What you should do -> Set down, exactly as written, only the lines starting with the one that holds "Write part 2" and ending with the one that holds "slab('manhole_concrete', (.27,.24,.21), (.17,.15,.13))".
begin Input rows
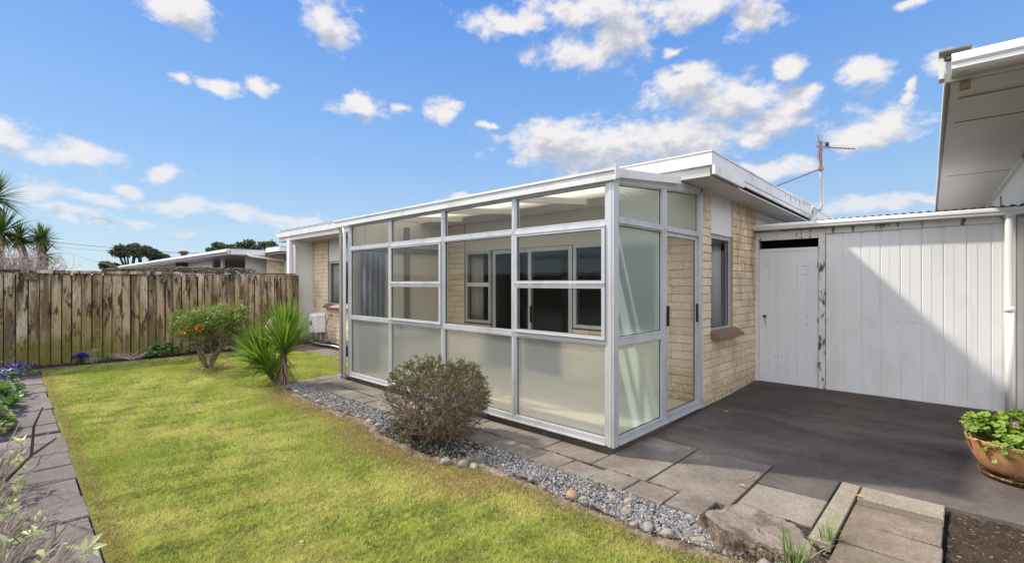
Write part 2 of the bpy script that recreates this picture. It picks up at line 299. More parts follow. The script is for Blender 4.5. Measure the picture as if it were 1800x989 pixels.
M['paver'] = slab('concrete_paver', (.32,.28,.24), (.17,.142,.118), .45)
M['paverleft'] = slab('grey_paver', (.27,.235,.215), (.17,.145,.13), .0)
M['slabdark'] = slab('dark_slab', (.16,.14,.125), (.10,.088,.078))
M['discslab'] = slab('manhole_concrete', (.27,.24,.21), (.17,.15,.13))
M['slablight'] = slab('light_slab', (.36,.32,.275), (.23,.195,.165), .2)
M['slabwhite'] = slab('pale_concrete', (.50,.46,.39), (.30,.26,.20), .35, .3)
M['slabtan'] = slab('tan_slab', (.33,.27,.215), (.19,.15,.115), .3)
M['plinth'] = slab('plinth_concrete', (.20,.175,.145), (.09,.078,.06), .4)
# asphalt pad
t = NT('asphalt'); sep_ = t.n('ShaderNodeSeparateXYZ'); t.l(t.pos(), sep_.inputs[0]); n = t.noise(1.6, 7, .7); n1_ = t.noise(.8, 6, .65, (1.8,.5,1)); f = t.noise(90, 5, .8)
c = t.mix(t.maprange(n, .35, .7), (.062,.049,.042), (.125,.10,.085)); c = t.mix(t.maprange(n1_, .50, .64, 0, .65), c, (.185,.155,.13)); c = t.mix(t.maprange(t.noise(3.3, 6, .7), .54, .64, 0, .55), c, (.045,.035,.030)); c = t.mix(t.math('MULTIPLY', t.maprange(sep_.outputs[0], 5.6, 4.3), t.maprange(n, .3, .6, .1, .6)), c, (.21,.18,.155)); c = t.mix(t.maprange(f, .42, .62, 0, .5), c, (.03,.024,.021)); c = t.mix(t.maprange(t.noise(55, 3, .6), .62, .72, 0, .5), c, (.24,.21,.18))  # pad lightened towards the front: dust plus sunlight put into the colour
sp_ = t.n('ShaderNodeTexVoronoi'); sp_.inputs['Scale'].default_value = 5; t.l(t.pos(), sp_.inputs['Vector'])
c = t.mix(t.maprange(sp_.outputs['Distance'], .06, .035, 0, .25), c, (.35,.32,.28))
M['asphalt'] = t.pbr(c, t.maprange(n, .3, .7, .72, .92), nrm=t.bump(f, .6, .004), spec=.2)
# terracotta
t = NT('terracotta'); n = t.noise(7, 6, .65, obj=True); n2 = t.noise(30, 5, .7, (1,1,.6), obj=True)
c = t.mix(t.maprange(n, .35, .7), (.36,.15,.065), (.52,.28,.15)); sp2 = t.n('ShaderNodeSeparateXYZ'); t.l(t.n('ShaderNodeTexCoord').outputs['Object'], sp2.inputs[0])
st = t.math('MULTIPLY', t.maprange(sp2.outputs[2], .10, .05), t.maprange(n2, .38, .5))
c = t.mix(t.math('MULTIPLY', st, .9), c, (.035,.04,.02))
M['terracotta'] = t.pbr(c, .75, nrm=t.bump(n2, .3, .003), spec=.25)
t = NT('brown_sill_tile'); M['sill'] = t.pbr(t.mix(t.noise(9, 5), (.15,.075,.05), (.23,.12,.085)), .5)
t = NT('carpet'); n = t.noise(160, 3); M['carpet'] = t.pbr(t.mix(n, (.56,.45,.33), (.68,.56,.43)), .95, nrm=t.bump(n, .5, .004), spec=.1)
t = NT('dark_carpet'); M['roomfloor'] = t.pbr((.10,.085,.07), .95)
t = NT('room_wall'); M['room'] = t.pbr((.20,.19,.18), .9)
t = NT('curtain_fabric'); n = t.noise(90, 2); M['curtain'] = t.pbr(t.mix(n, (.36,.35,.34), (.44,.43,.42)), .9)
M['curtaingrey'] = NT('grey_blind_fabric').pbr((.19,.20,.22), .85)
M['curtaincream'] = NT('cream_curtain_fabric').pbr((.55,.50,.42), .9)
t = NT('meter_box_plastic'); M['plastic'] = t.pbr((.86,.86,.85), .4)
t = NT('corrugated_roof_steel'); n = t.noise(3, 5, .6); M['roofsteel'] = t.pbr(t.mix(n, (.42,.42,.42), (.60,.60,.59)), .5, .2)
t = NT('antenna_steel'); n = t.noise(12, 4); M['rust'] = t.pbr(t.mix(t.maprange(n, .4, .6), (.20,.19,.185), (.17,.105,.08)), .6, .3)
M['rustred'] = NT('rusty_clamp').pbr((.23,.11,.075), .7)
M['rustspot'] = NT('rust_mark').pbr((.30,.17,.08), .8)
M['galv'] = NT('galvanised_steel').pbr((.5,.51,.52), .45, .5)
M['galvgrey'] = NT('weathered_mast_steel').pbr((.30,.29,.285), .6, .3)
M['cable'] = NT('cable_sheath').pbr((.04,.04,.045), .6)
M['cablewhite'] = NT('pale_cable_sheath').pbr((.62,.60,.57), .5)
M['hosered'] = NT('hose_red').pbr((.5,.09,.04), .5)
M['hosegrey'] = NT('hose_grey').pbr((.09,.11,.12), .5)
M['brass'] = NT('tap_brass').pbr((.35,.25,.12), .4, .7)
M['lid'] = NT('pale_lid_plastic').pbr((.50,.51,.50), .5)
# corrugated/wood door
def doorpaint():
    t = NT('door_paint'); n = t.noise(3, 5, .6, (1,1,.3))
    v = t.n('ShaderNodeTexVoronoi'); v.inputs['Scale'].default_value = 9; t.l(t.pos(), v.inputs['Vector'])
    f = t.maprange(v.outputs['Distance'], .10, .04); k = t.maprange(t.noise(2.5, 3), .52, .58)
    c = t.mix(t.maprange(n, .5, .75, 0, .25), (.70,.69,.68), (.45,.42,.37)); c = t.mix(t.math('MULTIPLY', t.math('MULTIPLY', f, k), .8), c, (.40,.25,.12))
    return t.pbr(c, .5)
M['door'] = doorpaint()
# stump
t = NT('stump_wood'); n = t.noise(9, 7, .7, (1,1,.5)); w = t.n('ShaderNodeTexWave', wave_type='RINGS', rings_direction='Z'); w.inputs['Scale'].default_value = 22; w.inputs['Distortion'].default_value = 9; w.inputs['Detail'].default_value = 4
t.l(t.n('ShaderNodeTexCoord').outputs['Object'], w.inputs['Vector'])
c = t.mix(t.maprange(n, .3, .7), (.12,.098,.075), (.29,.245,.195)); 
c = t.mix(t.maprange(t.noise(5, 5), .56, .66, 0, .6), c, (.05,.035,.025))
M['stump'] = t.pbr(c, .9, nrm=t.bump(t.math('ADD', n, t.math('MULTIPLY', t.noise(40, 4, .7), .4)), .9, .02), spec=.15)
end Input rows
begin Input rows
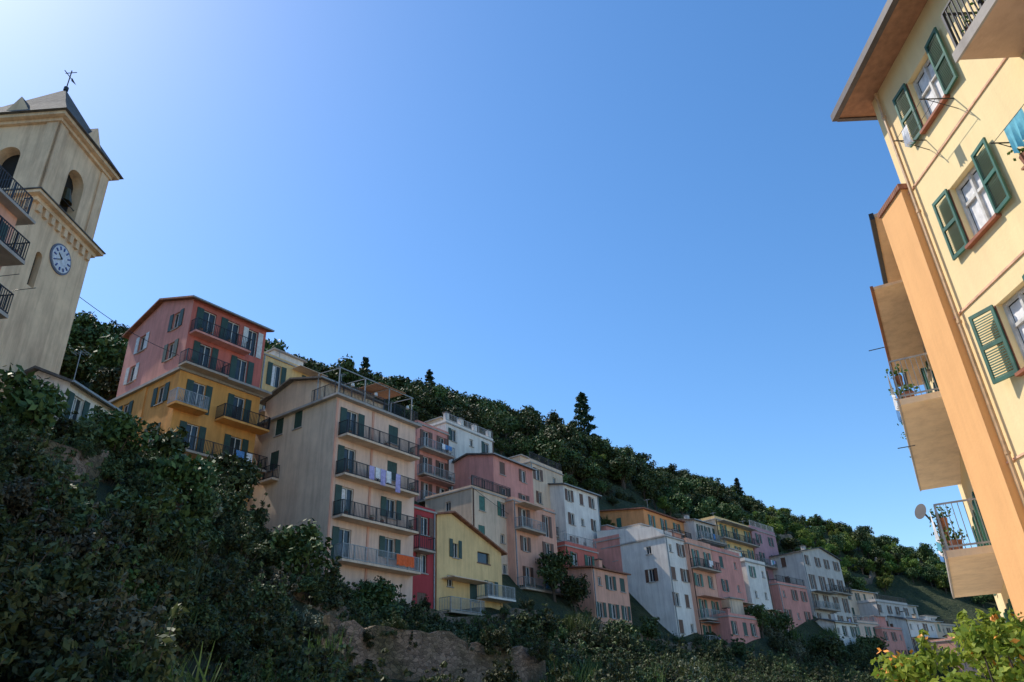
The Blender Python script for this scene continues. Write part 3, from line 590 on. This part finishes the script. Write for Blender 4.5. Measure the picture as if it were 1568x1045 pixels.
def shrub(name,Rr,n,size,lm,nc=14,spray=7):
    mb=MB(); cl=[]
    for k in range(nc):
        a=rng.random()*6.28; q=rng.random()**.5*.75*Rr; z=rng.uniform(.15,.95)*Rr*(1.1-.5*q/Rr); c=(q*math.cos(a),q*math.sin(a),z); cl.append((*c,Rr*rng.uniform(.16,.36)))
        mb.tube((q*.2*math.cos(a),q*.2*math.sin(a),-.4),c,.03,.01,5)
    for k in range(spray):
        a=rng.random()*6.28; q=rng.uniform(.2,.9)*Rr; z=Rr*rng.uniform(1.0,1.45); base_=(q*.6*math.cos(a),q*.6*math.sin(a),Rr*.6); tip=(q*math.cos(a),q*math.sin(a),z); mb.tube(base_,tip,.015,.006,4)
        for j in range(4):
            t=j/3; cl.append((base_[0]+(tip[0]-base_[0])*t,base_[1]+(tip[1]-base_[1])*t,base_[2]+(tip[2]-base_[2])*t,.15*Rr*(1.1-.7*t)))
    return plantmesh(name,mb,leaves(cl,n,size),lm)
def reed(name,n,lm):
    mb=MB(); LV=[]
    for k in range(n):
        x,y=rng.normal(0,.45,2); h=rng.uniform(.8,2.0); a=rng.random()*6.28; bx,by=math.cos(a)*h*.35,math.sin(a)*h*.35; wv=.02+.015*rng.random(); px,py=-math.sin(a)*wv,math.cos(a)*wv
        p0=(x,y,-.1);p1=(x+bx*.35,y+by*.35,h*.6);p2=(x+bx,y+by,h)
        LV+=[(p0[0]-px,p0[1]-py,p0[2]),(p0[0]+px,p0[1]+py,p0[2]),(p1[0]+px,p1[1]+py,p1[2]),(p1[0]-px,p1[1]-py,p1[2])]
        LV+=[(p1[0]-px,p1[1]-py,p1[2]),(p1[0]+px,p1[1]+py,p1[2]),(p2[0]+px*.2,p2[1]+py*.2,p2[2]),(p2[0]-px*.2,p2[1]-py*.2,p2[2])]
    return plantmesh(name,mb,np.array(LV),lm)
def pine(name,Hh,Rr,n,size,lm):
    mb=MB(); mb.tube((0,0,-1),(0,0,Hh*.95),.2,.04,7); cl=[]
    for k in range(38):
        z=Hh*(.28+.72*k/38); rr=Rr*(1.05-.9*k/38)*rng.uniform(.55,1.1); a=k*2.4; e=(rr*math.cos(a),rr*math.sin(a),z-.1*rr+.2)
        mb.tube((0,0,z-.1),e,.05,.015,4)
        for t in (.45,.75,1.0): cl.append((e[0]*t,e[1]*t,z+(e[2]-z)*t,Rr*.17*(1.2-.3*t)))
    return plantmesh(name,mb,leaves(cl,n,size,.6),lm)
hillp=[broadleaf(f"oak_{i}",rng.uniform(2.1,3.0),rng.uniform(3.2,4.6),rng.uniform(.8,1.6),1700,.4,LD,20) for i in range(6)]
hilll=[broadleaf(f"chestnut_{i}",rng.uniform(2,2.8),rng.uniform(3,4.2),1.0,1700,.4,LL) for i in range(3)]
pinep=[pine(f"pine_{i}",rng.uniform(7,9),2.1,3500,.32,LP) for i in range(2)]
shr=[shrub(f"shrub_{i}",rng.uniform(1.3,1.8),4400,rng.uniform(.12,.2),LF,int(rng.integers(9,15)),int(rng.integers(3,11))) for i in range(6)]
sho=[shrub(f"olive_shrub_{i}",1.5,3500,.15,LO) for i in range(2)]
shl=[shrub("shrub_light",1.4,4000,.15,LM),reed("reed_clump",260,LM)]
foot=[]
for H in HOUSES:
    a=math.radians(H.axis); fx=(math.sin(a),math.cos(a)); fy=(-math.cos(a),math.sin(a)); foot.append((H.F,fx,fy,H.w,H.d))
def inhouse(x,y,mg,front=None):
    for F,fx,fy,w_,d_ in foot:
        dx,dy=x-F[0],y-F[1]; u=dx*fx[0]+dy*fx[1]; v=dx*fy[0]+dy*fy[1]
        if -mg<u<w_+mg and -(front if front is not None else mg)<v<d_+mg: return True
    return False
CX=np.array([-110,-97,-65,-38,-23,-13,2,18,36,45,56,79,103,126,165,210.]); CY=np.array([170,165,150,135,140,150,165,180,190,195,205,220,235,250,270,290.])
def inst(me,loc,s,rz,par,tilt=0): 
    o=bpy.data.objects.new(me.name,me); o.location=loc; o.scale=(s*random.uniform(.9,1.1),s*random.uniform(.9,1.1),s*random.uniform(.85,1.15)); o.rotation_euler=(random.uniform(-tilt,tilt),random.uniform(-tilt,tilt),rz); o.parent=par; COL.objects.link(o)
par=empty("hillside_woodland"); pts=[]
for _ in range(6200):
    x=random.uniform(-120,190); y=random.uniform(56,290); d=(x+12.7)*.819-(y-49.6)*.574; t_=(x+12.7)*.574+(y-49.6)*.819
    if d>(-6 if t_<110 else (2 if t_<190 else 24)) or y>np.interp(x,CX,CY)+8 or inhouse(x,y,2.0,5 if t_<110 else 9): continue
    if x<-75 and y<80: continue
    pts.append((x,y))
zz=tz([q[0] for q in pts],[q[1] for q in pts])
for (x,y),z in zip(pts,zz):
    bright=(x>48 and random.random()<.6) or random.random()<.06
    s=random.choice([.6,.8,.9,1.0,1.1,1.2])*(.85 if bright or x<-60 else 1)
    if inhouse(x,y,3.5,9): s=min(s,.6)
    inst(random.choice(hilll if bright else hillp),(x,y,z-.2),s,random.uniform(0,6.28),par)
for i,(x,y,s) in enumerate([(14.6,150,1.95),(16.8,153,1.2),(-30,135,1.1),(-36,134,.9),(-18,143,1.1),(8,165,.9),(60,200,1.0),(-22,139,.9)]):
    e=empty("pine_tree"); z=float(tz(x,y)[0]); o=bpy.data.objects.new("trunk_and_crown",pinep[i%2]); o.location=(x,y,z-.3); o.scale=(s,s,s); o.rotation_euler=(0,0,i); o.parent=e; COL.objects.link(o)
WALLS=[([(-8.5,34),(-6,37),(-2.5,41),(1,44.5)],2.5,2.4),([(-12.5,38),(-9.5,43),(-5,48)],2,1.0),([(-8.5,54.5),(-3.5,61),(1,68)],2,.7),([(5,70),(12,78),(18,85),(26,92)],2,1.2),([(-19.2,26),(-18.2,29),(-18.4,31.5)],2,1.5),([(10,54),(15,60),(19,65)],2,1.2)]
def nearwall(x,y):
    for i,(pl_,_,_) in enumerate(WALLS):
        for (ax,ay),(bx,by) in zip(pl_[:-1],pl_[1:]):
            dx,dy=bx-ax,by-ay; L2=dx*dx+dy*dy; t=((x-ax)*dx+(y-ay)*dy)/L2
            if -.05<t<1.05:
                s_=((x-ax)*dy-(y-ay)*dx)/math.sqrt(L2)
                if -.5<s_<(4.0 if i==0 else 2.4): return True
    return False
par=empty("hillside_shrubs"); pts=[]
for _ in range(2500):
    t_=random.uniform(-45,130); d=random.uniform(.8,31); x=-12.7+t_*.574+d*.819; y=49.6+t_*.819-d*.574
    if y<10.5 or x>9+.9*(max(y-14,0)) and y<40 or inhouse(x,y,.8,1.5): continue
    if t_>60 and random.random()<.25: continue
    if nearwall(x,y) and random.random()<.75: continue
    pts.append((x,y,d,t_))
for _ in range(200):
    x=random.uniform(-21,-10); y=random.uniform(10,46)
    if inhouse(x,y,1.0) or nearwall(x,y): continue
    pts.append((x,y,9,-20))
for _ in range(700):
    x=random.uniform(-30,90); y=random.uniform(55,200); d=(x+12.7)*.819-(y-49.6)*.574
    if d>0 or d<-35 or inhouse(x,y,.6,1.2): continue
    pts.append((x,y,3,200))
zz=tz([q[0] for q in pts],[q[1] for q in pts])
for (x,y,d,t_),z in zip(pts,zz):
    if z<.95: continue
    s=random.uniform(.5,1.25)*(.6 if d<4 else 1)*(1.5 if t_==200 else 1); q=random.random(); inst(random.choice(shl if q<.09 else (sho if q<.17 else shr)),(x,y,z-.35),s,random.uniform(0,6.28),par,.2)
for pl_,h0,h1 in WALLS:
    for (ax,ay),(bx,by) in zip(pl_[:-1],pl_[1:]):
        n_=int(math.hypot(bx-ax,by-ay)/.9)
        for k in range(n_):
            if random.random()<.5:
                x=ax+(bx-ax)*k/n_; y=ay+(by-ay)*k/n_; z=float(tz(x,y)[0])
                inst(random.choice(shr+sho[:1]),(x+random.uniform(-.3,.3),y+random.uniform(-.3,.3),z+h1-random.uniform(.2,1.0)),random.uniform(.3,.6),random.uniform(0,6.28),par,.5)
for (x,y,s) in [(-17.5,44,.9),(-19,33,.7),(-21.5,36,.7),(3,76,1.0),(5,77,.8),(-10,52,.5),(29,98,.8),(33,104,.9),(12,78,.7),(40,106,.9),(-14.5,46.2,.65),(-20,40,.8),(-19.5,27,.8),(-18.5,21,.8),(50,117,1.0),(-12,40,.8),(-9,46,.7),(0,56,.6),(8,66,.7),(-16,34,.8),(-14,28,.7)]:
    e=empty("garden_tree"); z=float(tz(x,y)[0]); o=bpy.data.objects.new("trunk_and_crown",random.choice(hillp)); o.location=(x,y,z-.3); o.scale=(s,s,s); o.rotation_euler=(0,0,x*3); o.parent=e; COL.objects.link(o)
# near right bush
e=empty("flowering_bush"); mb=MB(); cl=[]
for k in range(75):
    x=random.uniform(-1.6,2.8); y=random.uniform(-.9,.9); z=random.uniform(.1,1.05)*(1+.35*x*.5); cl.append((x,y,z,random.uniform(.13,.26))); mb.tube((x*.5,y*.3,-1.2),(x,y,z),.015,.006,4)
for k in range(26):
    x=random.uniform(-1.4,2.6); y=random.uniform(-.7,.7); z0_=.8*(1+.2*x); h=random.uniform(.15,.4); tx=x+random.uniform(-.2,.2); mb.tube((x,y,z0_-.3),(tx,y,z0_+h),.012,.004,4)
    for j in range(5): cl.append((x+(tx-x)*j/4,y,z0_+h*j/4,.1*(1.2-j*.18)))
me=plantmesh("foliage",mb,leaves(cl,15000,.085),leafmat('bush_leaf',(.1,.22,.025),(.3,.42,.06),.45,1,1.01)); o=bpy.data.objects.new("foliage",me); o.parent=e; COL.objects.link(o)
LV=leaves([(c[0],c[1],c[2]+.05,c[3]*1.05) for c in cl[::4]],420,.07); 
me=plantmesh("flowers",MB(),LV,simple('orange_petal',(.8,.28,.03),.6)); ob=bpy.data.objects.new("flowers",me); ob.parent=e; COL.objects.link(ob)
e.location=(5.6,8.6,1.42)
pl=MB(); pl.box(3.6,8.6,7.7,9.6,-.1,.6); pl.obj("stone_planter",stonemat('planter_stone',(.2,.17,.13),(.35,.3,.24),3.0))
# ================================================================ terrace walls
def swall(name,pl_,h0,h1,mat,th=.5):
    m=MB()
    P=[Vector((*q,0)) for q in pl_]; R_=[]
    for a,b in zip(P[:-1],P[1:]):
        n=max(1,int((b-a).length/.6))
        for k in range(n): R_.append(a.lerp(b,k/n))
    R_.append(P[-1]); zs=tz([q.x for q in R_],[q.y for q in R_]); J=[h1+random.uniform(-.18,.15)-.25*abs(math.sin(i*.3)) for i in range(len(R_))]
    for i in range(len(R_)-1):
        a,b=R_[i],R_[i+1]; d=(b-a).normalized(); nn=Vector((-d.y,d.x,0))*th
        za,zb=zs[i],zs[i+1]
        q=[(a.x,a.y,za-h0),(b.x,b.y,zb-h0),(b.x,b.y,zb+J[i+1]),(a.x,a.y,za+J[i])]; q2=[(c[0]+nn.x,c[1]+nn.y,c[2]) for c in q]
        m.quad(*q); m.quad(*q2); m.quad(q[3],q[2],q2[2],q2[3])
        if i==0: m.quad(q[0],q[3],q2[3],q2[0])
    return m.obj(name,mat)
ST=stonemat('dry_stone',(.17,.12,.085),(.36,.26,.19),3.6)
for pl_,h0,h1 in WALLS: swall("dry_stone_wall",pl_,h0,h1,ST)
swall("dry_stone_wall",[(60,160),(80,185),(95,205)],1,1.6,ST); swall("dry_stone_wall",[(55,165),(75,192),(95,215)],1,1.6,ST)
end Input rows
Written response ->
Write part 2 of the bpy script that recreates this picture. It picks up at line 299. More parts follow. The script is for Blender 4.5. Measure the picture as if it were 1800x989 pixels.
M['paver'] = slab('concrete_paver', (.32,.28,.24), (.17,.142,.118), .45)
M['paverleft'] = slab('grey_paver', (.27,.235,.215), (.17,.145,.13), .0)
M['slabdark'] = slab('dark_slab', (.16,.14,.125), (.10,.088,.078))
M['discslab'] = slab('manhole_concrete', (.27,.24,.21), (.17,.15,.13))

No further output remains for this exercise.